* [Problem details]: Can you output the material exactly as written, minus any pictures it holds?

* [Available data]:
....

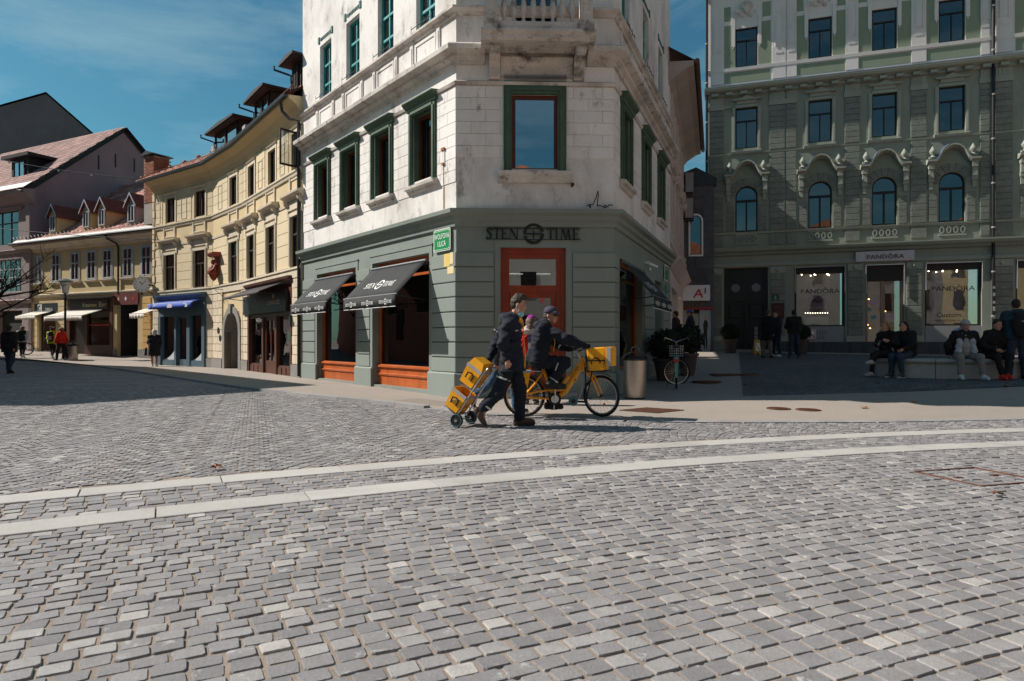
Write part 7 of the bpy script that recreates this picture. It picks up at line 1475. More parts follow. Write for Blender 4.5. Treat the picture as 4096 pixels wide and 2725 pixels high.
# --- parked green bicycle seen from behind
PBZ = on_ground(4.9, 16.3)
PBK = thing('parked_bicycle', 'pale green parked bicycle with a wire basket in the shaded lane', 'bicycle', (3.72, 14.75, on_ground(3.72, 14.75)+.012), R(76))
gm_ = pm('pale green frame paint', (.16, .30, .25), .4, .06, 3)
wheel(PBK, (0, 0, .34), .34, 0); wheel(PBK, (1.05, 0, .34), .34, R(-72))
tb(PBK, 'down_tube', [(.82, 0, .80), (.62, 0, .45), (.42, 0, .30)], .018, gm_); tb(PBK, 'seat_tube', [(.42, 0, .29), (.28, 0, .78)], .016, gm_); tb(PBK, 'head_tube', [(.80, 0, .92), (.86, 0, .72)], .02, gm_); tb(PBK, 'seat_post', [(.28, 0, .78), (.25, 0, .92)], .013, alu)
for s_ in (-1, 1): tb(PBK, 'chain_stay', [(0, s_*.06, .34), (.42, s_*.03, .29)], .01, gm_); tb(PBK, 'seat_stay', [(0, s_*.06, .34), (.29, s_*.02, .75)], .009, gm_); tb(PBK, 'fork_leg', [(.87, s_*.03, .72), (.95, s_*.05, .5), (1.05, s_*.055, .34)], .011, gm_)
m = MB(); m.ball((.22, 0, .95), (.14, .09, .04), 10); m.build('saddle', pm('brown leather', (.05, .028, .02), .6), PBK, smooth=True, local=True); tb(PBK, 'stem', [(.80, 0, .92), (.77, 0, 1.06)], .012, alu); tb(PBK, 'handlebar', [(.55, -.28, 1.10), (.72, -.26, 1.16), (.80, -.10, 1.10), (.78, 0, 1.06), (.82, .10, 1.10), (.74, .26, 1.16), (.58, .28, 1.10)], .011, alu)
tb(PBK, 'grip', [(.55, -.28, 1.10), (.45, -.29, 1.07)], .016, rub); tb(PBK, 'grip', [(.58, .28, 1.10), (.48, .29, 1.07)], .016, rub)
m = MB()
for k in range(5):
    z = .72+k*.06; m.tube([(.92, -.15, z), (1.22, -.17, z), (1.22, .17, z), (.92, .15, z)], .004, 4, closed=True)
for k in range(7):
    y = -.15+k*.05; m.tube([(.92, y, .98), (.93, y, .72), (1.21, y, .72), (1.22, y*1.1, .98)], .003, 4)
m.build('wire_basket', alu, PBK, local=True, kind='stuff')
m = MB(); m.box(-.30, -.27, -.06, .06, .62, .68); m.build('rear_light', pm('red lamp', (.5, .015, .01), .3), PBK, local=True)
m = MB(); n = 12; vs = []
for i in range(n+1): a = R(10+180*i/n); vs += [(math.cos(a)*.37, -.03, .34+math.sin(a)*.37), (math.cos(a)*.38, .03, .34+math.sin(a)*.38)]
m.add(vs, [(i*2, i*2+1, i*2+3, i*2+2) for i in range(n)]); m.build('mudguard', gm_, PBK, local=True); tb(PBK, 'rear_rack', [(.25, -.06, .70), (-.28, -.06, .70), (-.28, .06, .70), (.25, .06, .70)], .007, gm_); tb(PBK, 'crank', [(.42, -.08, .29), (.47, -.09, .13)], .01, alu); tb(PBK, 'kickstand', [(.30, .06, .30), (.26, .22, .02)], .009, pm('blue stand', (.03, .16, .30), .5))
g2 = copy_tree(PBK); g2.name = 'parked_bicycle'; g2.location = (-26.8, 36.0, on_ground(-26.8, 36.0)+.05); g2.rotation_euler = (0, 0, R(200)); g2['label'] = 'bicycle parked at the far left behind the dark-coated man'
# --- planters with clipped bushes
leafg = pm('box leaf', (.011, .018, .008), .8, .3, 6, .2, 0); terra = pm('brown plastic pot', (.07, .05, .045), .7, .1, 4)
def bush(x, y, label, r_=.42, pot=.5):
    z = on_ground(x, y)+.01; t = thing('potted_bush', label, 'potted plant', (x, y, z), group='round clipped bushes in pots'); m = MB(); m.lathe([(.22, 0), (.30, pot-.08), (.34, pot-.07), (.34, pot), (.29, pot), (.28, pot-.06), (0.01, pot-.06)], (0, 0, 0), 18); m.build('pot', terra, t, smooth=True, local=True)
    rg = random.Random(int(x*100)); m = MB(); n = 1500
    for i in range(n):
        v = Vector((rg.gauss(0, 1), rg.gauss(0, 1), rg.gauss(0, 1))).normalized(); rad = r_*(rg.uniform(.72, 1.05)); p = Vector((0, 0, pot+r_*.75))+Vector((v.x*rad, v.y*rad, v.z*rad*.88)); a = Vector((rg.gauss(0, 1), rg.gauss(0, 1), rg.gauss(0, 1))).normalized(); b = v.cross(a).normalized()*.028; c = (v*.4+a).normalized()*.045
        m.add([tuple(p-b), tuple(p+c), tuple(p+b), tuple(p-c)], [(0, 1, 2, 3)])
    m.build('foliage', leafg, t, local=True, kind='stuff'); m = MB(); m.lathe([(r_*.5, -.6*r_), (r_*.78, -.2*r_), (r_*.8, .2*r_), (r_*.4, .65*r_), (.01, .75*r_)], (0, 0, pot+r_*.75), 14); m.build('inner_mass', leafg, t, local=True)
bush(3.92, 16.6, 'round bush beside the sage wall behind the parked bicycle', .46, .55); bush(4.70, 17.6, 'round bush beyond the parked bicycle basket', .48, .6); bush(9.35, 27.9, 'round potted bush left of the black street door', .40, .6); bush(12.05, 27.2, 'round potted bush right of the black street door', .40, .6)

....

* [Written reply]:
Write part 7 of the bpy script that recreates this picture. It picks up at line 1475. More parts follow. Write for Blender 4.5. Treat the picture as 4096 pixels wide and 2725 pixels high.
# --- parked green bicycle seen from behind
PBZ = on_ground(4.9, 16.3)
PBK = thing('parked_bicycle', 'pale green parked bicycle with a wire basket in the shaded lane', 'bicycle', (3.72, 14.75, on_ground(3.72, 14.75)+.012), R(76))
gm_ = pm('pale green frame paint', (.16, .30, .25), .4, .06, 3)
wheel(PBK, (0, 0, .34), .34, 0); wheel(PBK, (1.05, 0, .34), .34, R(-72))
tb(PBK, 'down_tube', [(.82, 0, .80), (.62, 0, .45), (.42, 0, .30)], .018, gm_); tb(PBK, 'seat_tube', [(.42, 0, .29), (.28, 0, .78)], .016, gm_); tb(PBK, 'head_tube', [(.80, 0, .92), (.86, 0, .72)], .02, gm_); tb(PBK, 'seat_post', [(.28, 0, .78), (.25, 0, .92)], .013, alu)
for s_ in (-1, 1): tb(PBK, 'chain_stay', [(0, s_*.06, .34), (.42, s_*.03, .29)], .01, gm_); tb(PBK, 'seat_stay', [(0, s_*.06, .34), (.29, s_*.02, .75)], .009, gm_); tb(PBK, 'fork_leg', [(.87, s_*.03, .72), (.95, s_*.05, .5), (1.05, s_*.055, .34)], .011, gm_)
m = MB(); m.ball((.22, 0, .95), (.14, .09, .04), 10); m.build('saddle', pm('brown leather', (.05, .028, .02), .6), PBK, smooth=True, local=True); tb(PBK, 'stem', [(.80, 0, .92), (.77, 0, 1.06)], .012, alu); tb(PBK, 'handlebar', [(.55, -.28, 1.10), (.72, -.26, 1.16), (.80, -.10, 1.10), (.78, 0, 1.06), (.82, .10, 1.10), (.74, .26, 1.16), (.58, .28, 1.10)], .011, alu)
tb(PBK, 'grip', [(.55, -.28, 1.10), (.45, -.29, 1.07)], .016, rub); tb(PBK, 'grip', [(.58, .28, 1.10), (.48, .29, 1.07)], .016, rub)
m = MB()
for k in range(5):
    z = .72+k*.06; m.tube([(.92, -.15, z), (1.22, -.17, z), (1.22, .17, z), (.92, .15, z)], .004, 4, closed=True)
for k in range(7):
    y = -.15+k*.05; m.tube([(.92, y, .98), (.93, y, .72), (1.21, y, .72), (1.22, y*1.1, .98)], .003, 4)
m.build('wire_basket', alu, PBK, local=True, kind='stuff')
m = MB(); m.box(-.30, -.27, -.06, .06, .62, .68); m.build('rear_light', pm('red lamp', (.5, .015, .01), .3), PBK, local=True)
m = MB(); n = 12; vs = []
for i in range(n+1): a = R(10+180*i/n); vs += [(math.cos(a)*.37, -.03, .34+math.sin(a)*.37), (math.cos(a)*.38, .03, .34+math.sin(a)*.38)]
m.add(vs, [(i*2, i*2+1, i*2+3, i*2+2) for i in range(n)]); m.build('mudguard', gm_, PBK, local=True); tb(PBK, 'rear_rack', [(.25, -.06, .70), (-.28, -.06, .70), (-.28, .06, .70), (.25, .06, .70)], .007, gm_); tb(PBK, 'crank', [(.42, -.08, .29), (.47, -.09, .13)], .01, alu); tb(PBK, 'kickstand', [(.30, .06, .30), (.26, .22, .02)], .009, pm('blue stand', (.03, .16, .30), .5))
g2 = copy_tree(PBK); g2.name = 'parked_bicycle'; g2.location = (-26.8, 36.0, on_ground(-26.8, 36.0)+.05); g2.rotation_euler = (0, 0, R(200)); g2['label'] = 'bicycle parked at the far left behind the dark-coated man'
# --- planters with clipped bushes
leafg = pm('box leaf', (.011, .018, .008), .8, .3, 6, .2, 0); terra = pm('brown plastic pot', (.07, .05, .045), .7, .1, 4)
def bush(x, y, label, r_=.42, pot=.5):
    z = on_ground(x, y)+.01; t = thing('potted_bush', label, 'potted plant', (x, y, z), group='round clipped bushes in pots'); m = MB(); m.lathe([(.22, 0), (.30, pot-.08), (.34, pot-.07), (.34, pot), (.29, pot), (.28, pot-.06), (0.01, pot-.06)], (0, 0, 0), 18); m.build('pot', terra, t, smooth=True, local=True)
    rg = random.Random(int(x*100)); m = MB(); n = 1500
    for i in range(n):
        v = Vector((rg.gauss(0, 1), rg.gauss(0, 1), rg.gauss(0, 1))).normalized(); rad = r_*(rg.uniform(.72, 1.05)); p = Vector((0, 0, pot+r_*.75))+Vector((v.x*rad, v.y*rad, v.z*rad*.88)); a = Vector((rg.gauss(0, 1), rg.gauss(0, 1), rg.gauss(0, 1))).normalized(); b = v.cross(a).normalized()*.028; c = (v*.4+a).normalized()*.045
        m.add([tuple(p-b), tuple(p+c), tuple(p+b), tuple(p-c)], [(0, 1, 2, 3)])
    m.build('foliage', leafg, t, local=True, kind='stuff'); m = MB(); m.lathe([(r_*.5, -.6*r_), (r_*.78, -.2*r_), (r_*.8, .2*r_), (r_*.4, .65*r_), (.01, .75*r_)], (0, 0, pot+r_*.75), 14); m.build('inner_mass', leafg, t, local=True)
bush(3.92, 16.6, 'round bush beside the sage wall behind the parked bicycle', .46, .55); bush(4.70, 17.6, 'round bush beyond the parked bicycle basket', .48, .6); bush(9.35, 27.9, 'round potted bush left of the black street door', .40, .6); bush(12.05, 27.2, 'round potted bush right of the black street door', .40, .6)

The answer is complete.